Life is centred on the village green from where the High Street slopes down and heads to the adjoining village of Pitstone. The lovely Curiositea Rooms serve cakes and teas through a large serving window in a giant chalkboard that displays the menu, while other places to eat and convene include the Rose & Crown Inn with its chunky wood tables, guest ales and pub grub, and the fine dining experience that is the King`s Head, one of the best restaurants in the county.

Ivinghoe is unusual for a village in that is has a Town Hall, not a Village Hall.

For shopping and culture, lovely Berkhamsted and Tring are full of cute shops & coffee houses and good for daily provisions with M& S Food Hall, Waitrose and Tesco all represented. Also within easy reach are the larger towns of Hemel Hempstead and Aylesbury with their shopping centres, department stores, cinemas and leisure facilities.

To survey the landscape, head up to Ivinghoe Beacon, an ancient signal point for sending messages across the country in times of peril. It’s now an understandably popular destination for a brusque walk and beautiful outlook.

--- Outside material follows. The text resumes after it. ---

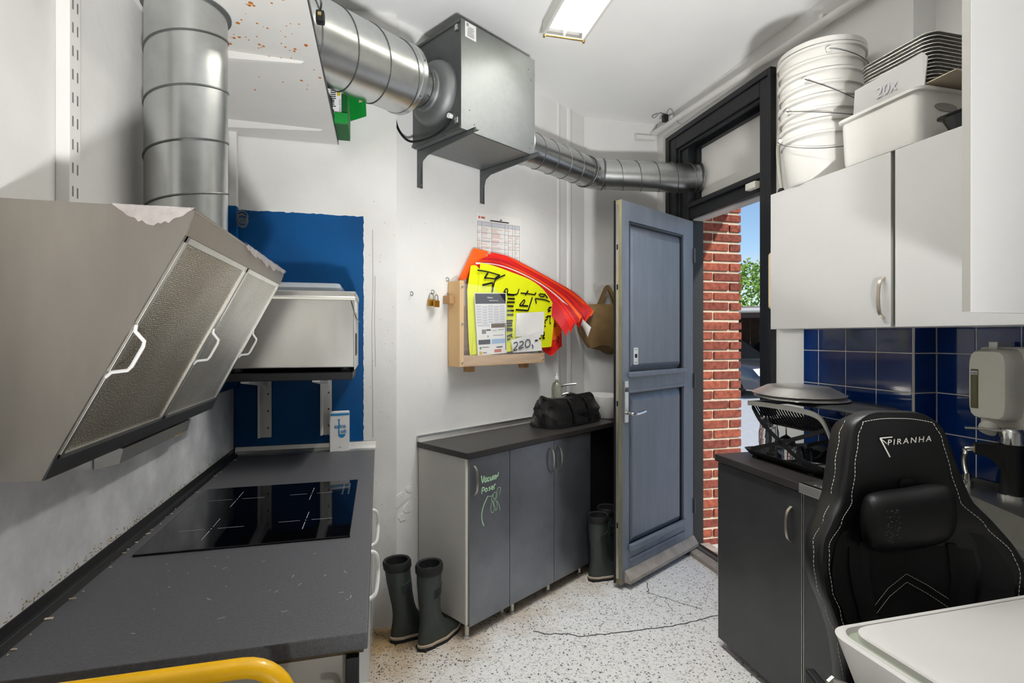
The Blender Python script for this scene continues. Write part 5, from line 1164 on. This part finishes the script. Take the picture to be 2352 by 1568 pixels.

Schooling here is excellent. Brookmead, the local primary, is shared with neighbouring Pitstone and caters for children aged 4 to 11. Ivinghoe also falls within the Grammar Schools catchment area in Aylesbury.

Tring’s mainline station is about 6 minutes drive from the village centre and has regular and direct trains to London Euston that take about 35 minutes. The A41 can also be picked up on the outskirts of Tring, and provides a dual carriageway link direct to the M25 (J20).

Ivinghoe is an important point on the Icknield Way, claimed to be the oldest road in Britain, dating back centuries to before Roman times. This ancient trackway stretches all the way from Norfolk to Wiltshire and, in this part of the world, joins the Upper Icknield and Lower Icknield together.

An early Iron Age hill fort from the Bronze-Iron transition period between 800-700 BC was discovered during excavations in the 1960s, in the vicinity of Ivinghoe Beacon. It’s thought the fort was not occupied for long, possibly not even one generation, which is a familiar story in the ancient history of the Chiltern Hills.

The adorable Ford End Watermill is the only remaining watermill in Buckinghamshire that’s still working with its original machinery. Although records date back to 1616, the mill is undoubtedly significantly older, and remained in commercial use until 1963. Restored by volunteers, Ford End is now open to the public on periodic Sundays and bank holidays from April to October, with Stoneground wholemeal flour is on sale.

  • Capture a photo of the sunset at Pitstone Windmill
  • Visit Ford End Watermill – Buckinghamshire only working watermill with original machinery
  • Enjoy dinner at table at The Kings Head in nearby Ivinghoe, and try the Aylesbury duckling – delicious!
  • Sample the real ales at The Rose & Crown
  • Take a stroll around nearby College Lake, a thriving nature reserve that boasts more than 1,000 different wildlife species

There are a number of very attractive listed buildings in and off the High Street in the village centre, with half-timbered Tudor houses close to the 16th century Kings Head. Heading off the main street, old gives way to new – although never entirely – with streets of semi-detached houses from the Victorian period and the mid 20th century, accompanied by some older properties. There are also some houses from the 1990s and early 2000s.